Kollister v. State

OPINION OF THE COURT

MICHAEL H. SALMON, Judge.

An appeal has been brought before this court attacking judgments of conviction and an order placing the defendant on probation, entered following a non-jury trial. The issue on appeal is whether the interaction between police and appellant constituted an illegal stop in violation of the Fourth Amendment to the United States Constitution, Article I §12 of the Florida Constitution and §901.51, Fla. Stat. (1983) and thus whether all evidence obtained as a result should have been suppressed and the charge dismissed.

The facts of the case are as follows: At approximately 6:45 P.M. on July 1, 1985 Officer Carlos De Barona of the Hialeah Police Department observed a jeep driving in and out of parking lots in a Hialeah business district. Though the officer believed this to be a high crime area, he did not receive any reports of crimes having been committed in the vicinity at the time. The jeep parked on the opposite side of the street and De Barona observed appellant get out of the jeep and use a telephone on the street. After appellant hung up the telephone he began to walk towards a bar across the street away from where De Barona and his partner were parked. De Barona stopped appellant and told him to produce identification. When he failed to comply appellant was placed under arrest for driving while not carrying a valid driver’s license and eventually charged with driving while his driver’s license was suspended or revoked. After being read his constitutional rights as required by Miranda, appellant made false statements which, along with all other evidence obtained subsequent to the stop, became the subject of a motion to suppress on the day of trial based on appellant’s allegations that the statement was obtained by exploitation of an illegal stop in violation of the Fourth Amendment of the U.S. Constitution, Article 1 §12 of the Florida Constitution and §901.151, Fla. Stat. (1983).

A law enforcement officer may temporarily detain a person for investigative purposes where circumstances reasonably indicate that such person has committed, is committing or is about to commit a crime. §901.151, Fla. Stat. (1983). The detention must be based on a “founded” suspicion which is one that has some factual foundation in the circumstances observed by the officer when these circumstances are *155interpreted in the light of the officer’s knowledge. But mere suspicion is no better than random selection, sheer guesswork, or hunch; it has no objective justification. G.J.P. v. State, 469 SO.2d 826 (Fla. 2d DCA 1985); Wilson v. State, 433 So.2d 1301 (Fla. 2d DCA 1983).
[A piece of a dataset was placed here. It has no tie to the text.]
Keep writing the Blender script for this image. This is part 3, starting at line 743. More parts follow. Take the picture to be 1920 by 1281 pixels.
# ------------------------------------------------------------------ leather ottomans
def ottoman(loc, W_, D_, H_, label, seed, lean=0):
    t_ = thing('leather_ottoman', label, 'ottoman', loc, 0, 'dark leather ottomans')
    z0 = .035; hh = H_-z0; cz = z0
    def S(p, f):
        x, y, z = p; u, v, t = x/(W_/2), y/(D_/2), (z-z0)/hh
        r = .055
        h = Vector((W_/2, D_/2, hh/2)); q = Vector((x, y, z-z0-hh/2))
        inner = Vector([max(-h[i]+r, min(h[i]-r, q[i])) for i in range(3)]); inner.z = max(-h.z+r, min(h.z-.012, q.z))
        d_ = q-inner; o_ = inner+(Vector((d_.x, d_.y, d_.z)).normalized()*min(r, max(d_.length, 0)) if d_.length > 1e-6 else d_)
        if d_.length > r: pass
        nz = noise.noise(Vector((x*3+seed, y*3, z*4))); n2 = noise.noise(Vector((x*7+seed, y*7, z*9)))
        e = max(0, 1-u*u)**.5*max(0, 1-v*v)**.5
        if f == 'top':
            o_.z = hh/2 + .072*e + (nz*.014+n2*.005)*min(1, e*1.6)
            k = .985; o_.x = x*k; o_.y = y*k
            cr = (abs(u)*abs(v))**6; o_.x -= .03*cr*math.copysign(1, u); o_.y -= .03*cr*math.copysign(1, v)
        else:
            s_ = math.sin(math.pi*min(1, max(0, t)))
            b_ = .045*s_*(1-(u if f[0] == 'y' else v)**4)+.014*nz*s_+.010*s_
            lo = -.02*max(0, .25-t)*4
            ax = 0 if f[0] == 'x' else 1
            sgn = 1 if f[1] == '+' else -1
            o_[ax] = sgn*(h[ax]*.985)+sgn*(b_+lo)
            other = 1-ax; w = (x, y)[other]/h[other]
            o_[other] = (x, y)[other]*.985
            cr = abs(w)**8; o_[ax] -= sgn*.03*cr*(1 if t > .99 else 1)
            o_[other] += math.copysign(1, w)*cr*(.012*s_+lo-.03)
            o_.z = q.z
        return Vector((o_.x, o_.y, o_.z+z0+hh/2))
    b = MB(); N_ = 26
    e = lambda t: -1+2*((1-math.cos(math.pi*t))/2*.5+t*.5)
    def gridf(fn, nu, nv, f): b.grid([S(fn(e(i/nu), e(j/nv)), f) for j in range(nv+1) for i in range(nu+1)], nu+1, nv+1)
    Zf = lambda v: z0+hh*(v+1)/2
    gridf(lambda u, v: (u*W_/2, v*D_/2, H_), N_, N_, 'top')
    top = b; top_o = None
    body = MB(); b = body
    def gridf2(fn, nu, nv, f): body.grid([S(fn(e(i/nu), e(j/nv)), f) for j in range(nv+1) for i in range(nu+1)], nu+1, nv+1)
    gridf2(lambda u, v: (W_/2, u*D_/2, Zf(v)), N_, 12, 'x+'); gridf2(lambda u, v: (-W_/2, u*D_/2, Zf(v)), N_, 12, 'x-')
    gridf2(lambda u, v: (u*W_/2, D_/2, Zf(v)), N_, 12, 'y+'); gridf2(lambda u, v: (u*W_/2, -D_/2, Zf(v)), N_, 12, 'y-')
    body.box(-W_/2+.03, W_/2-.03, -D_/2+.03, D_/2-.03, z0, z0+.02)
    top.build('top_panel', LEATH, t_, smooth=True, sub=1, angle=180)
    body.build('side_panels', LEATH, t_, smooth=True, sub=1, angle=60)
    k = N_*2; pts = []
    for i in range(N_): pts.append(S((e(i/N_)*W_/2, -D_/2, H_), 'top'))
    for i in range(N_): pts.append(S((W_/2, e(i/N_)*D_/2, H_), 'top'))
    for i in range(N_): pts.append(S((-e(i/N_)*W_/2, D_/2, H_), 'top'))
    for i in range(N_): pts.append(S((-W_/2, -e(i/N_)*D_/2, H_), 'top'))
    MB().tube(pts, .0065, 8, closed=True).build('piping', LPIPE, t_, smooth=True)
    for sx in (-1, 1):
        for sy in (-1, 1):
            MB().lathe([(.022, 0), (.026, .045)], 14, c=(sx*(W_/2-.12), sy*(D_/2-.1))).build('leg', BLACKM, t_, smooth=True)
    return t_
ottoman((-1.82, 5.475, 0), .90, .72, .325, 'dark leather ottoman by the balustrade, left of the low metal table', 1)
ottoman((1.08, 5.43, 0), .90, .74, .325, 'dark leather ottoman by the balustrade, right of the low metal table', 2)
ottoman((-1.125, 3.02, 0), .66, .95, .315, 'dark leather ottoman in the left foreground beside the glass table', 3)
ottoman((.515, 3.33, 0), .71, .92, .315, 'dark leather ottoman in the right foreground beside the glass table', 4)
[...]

The police officers who stopped appellant as he attempted to cross the street and walk away from them had nothing more than a bare suspicion upon which to base that detention. There is nothing suspicious about driving in and out of different parking lots in a shopping district at 6:45 P.M. nor getting out of the automobile to use a pay phone. Though the appellant was in a so-called “high crime area”, the officers were not investigating any specific reports of criminal activity at the time they observed him. Appellant’s attempt to walk away from the police officers as they approached might have raised a mere or bare suspicion of criminal activity, but it could not give rise to the founded suspicion of criminal activity required to justify appellant’s detention.

Appellee relies heavily, on Palmer v. State, 467 So.2d 1063 (Fla. 3d DCA 1985) in seeking an affirmance. In that case the defendant was approached by narcotics officers in a railway station. Palmer voluntarily agreed to speak with them and then gave permission to look inside his tote bag in which contraband was found. Such interaction was held to be a mere contact which did not involve a constitutional “seizure” of his person and thus no suspicion of unlawful activity was required. In contrast, a person has been seized within the meaning of the Fourth Amendment whenever a police officers accosts an individual and restrains his freedom to walk away. Login v. State, 394 So.2d 183 (Fla. 3d DCA 1981). In the case at bar defendant was directed to stop walking across a street, commanded to present some form of identification and arrested after he did not do so. We hold this to be a seizure of appellant requiring the existence of a prior founded suspicion of criminal activity which was not present here.

Judgment will not be reversed unless error was prejudicial to a substantial right of the defendant. § 924.33 Fla. Stat. (1979). Since the seizure took place in violation of appellant’s Fourth Amendment rights under the United States Constitution, Article 1, § 12 of the Florida Constitution and §901.151 Fla. Stat. (1983) such prejudice is quite obvious. Accordingly, the trial court erred in denying appellant’s motion to suppress. For these reasons the judgment of conviction and sentence appealed are reversed.

Reversed and remanded, with directions to discharge the defendant.

MASTOS, J., concurs.

HENDERSON, J., dissents without opinion.